Sunday, October 10, 2010

Ing


"Ing was first among the East-Danes
seen by men until he again eastward
went over the wave; the wain followed on:
this is what the warriors called the hero."
[Anglo-Saxon Rune Poem, translation by Edred Thorsson taken from `The Nine Doors of Midgard`]

Who was Ing? Clearly it is more than the name of a Rune stave. We probably have the answer in the following passage taken from Tacitus Germania 2.2:

"In ancient lays, their only type of historical tradition, they celebrate Tuisto, a god brought forth from the earth. They attribute to him a son, Mannus, the source and founder of their people, and to Mannus three sons, from whose names those nearest the Ocean are called Ingvaeones, those in the middle Herminones, and the rest Istvaeones."

The `they` that Tacitus refers to are of course the Germanic peoples. It is generally believed by scholars that the `Ocean` which Tacitus refers to is either the North Sea or the Baltic Sea.
Are there any other traces of this myth to be found in any other ancient writings?

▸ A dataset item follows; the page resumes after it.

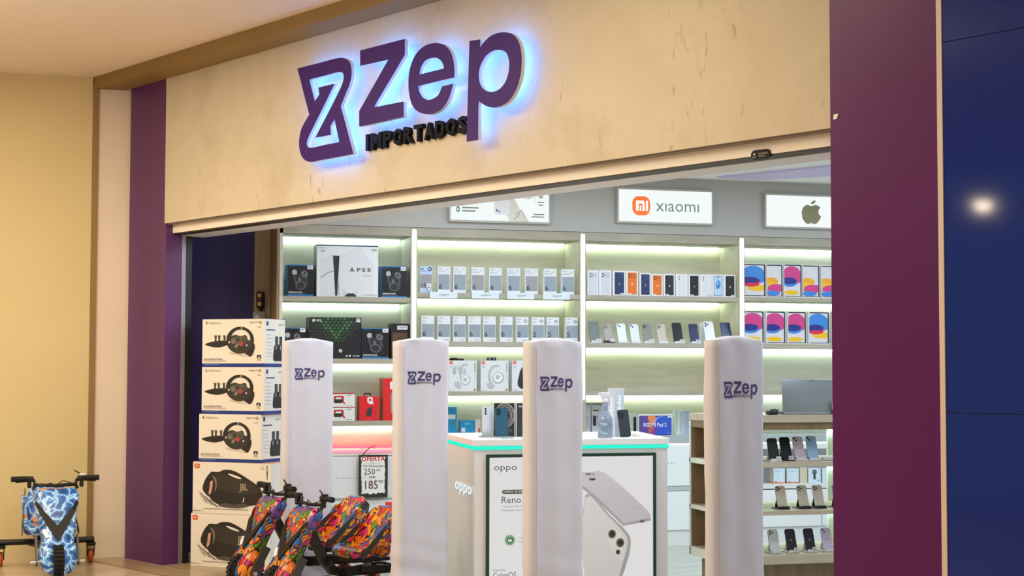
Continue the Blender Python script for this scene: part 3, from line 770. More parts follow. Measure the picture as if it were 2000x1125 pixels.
def speaker_box(w, h, d):
    m = MB().box(-w / 2, w / 2, 0, d, 0, h, BOXW).box(-w / 2, w / 2, 0, d, h - .0008, h + .0008, C('d8a080'))
    f = front(m, w, h)
    q = lambda x, y: ((x - 95) / 1510, 1 - (y - 105) / 950); Q = lambda pts: [q(*p) for p in pts]
    dk = C('2b2622', .4); dk2 = C('3a342e', .4); gr = C('54504a', .4)
    for a, b in (((110, 450), (300, 540)), ((240, 250), (330, 340)), ((350, 180), (400, 280)), ((60, 600), (60, 600))): f.line([q(*a), q(*b)], .003, C('dcc8b0'))
    f.rect(*q(128, 225), *q(228, 142), C('e2531c')); f.text('JBL', *q(145, 208), *q(212, 160), C('f6d8c4'), .02)
    f.text('BOOMBOX', *q(1520, 410), *q(1548, 150), INK, .03, True); f.rect(*q(1410, 185), *q(1470, 175), GRY); f.rect(*q(1410, 215), *q(1480, 205), GRY)
    for k in range(7): f.line([q(205 + 45 * k, 640 + 32 * k), q(330 + 50 * k, 850 + 16 * k)], .010 if k % 2 else .006, C('4a4640') if k % 2 else C('b8b0a4'))
    f.poly(smooth_loop(Q([(430, 310), (600, 285), (700, 245), (850, 245), (1000, 300), (1180, 400), (1350, 510), (1430, 600), (1450, 720), (1350, 850), (1200, 890), (1000, 920), (780, 920), (600, 880), (450, 780), (400, 600)]), 5), dk)
    f.poly(smooth_loop(Q([(560, 330), (900, 380), (1250, 480), (1400, 620), (1200, 680), (800, 640), (580, 560)]), 4), dk2)
    f.poly(smooth_loop(Q([(785, 310), (880, 325), (1000, 365), (1045, 400), (960, 390), (840, 350)]), 4), BOXW)
    f.poly(smooth_loop(Q([(400, 345), (470, 310), (545, 360), (560, 500), (530, 640), (440, 745), (350, 690), (295, 610), (320, 480)]), 4), dk)
    f.poly(smooth_loop(Q([(480, 350), (560, 420), (570, 560), (530, 650), (540, 500)]), 4), C('7c766e'))
    f.poly(smooth_loop(Q([(445, 470), (490, 455), (480, 600), (445, 700), (412, 690), (430, 580)]), 4), C('d8a28c'))
    f.text('JBL', *q(1010, 650), *q(1170, 485), C('a8968a'), .03)
    f.poly(Q([(1095, 740), (1112, 740), (1090, 830), (1072, 830)]), C('e4dcd0'))
    f.poly(smooth_loop(Q([(600, 900), (760, 850), (900, 880), (1050, 850), (1200, 880), (1050, 930), (800, 935)]), 4), gr)
    f.line([q(330, 965), q(1180, 962)], .006, C('8c8278')); f.text('Bluetooth', *q(110, 1020), *q(245, 990), C('4a4642')); f.rect(*q(270, 1015), *q(300, 1005), GRY)
    f.rect(*q(1520, 1000), *q(1545, 985), GRY)
    return m
w = .60
for z, dx, h, lab in ((0, 0, .348, 'wide speaker box at the very bottom of the stack on the floor'), (.350, .011, .341, 'wide speaker box second from the floor under the steering wheel boxes')):
    p = c0 + DX * (dx + w / 2)
    speaker_box(w, h, .28).build('speaker_box', loc=(p.x, p.y, z), rz=RB, label=lab, cat='box', group='portable speaker boxes at the foot of the stack')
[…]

Indeed there is one other reference to this myth which is to be found in the Frankish `Table of Nations` from 520CE:

"there were three brothers, first Erminus, second Inguo, third Istio, from them developed thirteen peoples."

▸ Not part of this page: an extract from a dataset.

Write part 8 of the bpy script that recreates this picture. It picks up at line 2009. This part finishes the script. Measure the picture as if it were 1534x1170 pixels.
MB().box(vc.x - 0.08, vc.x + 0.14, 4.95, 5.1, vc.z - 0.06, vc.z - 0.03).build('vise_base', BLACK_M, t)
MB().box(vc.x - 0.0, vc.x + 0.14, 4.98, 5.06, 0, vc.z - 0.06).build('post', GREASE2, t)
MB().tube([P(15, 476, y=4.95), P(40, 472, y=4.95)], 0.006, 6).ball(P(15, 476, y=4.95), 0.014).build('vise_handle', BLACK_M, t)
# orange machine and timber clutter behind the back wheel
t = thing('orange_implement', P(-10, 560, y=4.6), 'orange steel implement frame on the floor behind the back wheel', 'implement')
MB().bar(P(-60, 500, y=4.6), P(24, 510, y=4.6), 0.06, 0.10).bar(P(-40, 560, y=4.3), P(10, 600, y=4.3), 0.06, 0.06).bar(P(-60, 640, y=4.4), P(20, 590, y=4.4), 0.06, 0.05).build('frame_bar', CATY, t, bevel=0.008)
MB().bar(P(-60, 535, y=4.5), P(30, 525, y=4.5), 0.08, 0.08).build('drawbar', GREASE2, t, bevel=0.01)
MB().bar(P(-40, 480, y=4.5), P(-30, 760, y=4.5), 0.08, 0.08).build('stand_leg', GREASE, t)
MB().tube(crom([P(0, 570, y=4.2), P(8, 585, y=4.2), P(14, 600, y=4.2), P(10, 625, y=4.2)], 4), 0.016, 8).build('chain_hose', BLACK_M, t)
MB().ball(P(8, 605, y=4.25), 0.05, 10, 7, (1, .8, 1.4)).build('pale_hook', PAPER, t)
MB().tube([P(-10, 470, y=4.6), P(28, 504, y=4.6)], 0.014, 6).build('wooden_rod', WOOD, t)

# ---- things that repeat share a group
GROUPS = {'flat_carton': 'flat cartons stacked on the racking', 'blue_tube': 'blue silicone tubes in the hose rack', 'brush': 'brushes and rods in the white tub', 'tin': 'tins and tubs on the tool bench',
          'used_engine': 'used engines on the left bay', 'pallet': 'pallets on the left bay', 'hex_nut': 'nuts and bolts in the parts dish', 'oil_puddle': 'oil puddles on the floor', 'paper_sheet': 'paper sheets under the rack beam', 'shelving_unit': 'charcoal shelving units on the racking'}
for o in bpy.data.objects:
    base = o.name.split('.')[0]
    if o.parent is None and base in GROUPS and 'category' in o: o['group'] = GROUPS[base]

Pytheas also encountered a people called the Inguiones on the coast of the North Sea in which case the name dates back to at least the fourth century BCE.

Could the Ing of the Anglo-Saxon Rune Poem be the same Inguo of the 6th century CE Table of Nations? The clue is in the line: "Ing was first seen among the East-Danes."
The royal families of the Angles and Danes who lived in what is today`s Denmark and northern Germany have a smiliar origin myth which is to be found in the Anglo-Saxon poem Beowulf where the funeral of Scyld Scefing is referred to along with his mysterious arrival: "They provided him with no lesser gifts, treasureof the people, than those had done who at his beginning first sent him forth on the waves, a child alone. Then also they set a golden standard high over his head, let the water take him, gave him to the sea." This Scy;d son of Scef[sheaf] is clearly the same person as Ing.
The Danish kings traced their ancestry back to Skioldr[Scyld] and were referred to as Skioldungar[Scyldungas]. Curiously over the passing of time they began to be called Ynglingar like the Swedish royal family after the vanic God Yngvi-Freyr.
It is Freyr and not the asa God Woden who is reckoned to be the ancestor of the Swedish royal house. The cult of Freyr was particularly strong in Sweden.
H. Munro Chadwick in his `The Origin of the English Nation` posits the theory that the Swedes originally worshipped the Goddess called Nerthus who had a sanctuary on an island off the Baltic coast which was frequented by a confederation of seven tribes referred to in Germania. Over time he believes that Nerthus transformed into the male Freyr and that Freyr`s sister Freya represented an intermediate stage. This follows the general trend of Germanic society becoming increasingly agnatic.[Descent and inheritence via the male line as opposed to cognatic-via the female line].
Tacitus refers to the worship of this Goddess in Germania 40.2-4. The seven tribes are listed as the Reudigni, the Aviones, the Anglii, the Varini, the Eudoses, the Suarines and the Nuitones. He states: "There is nothing noteworthy about them individually, except that collectively they worship Nerthus, or Mother Earth,...."
The worship of Nerthus, Freyr, Freya and Ing was clearly an important and central aspect of the religion of one or more of the Germanic tribes who gave their name to the land which came to be called England, the land of the Angle, Engle or the people of the God Ing. Interestingly England is pronounced as Ingland in the English tongue.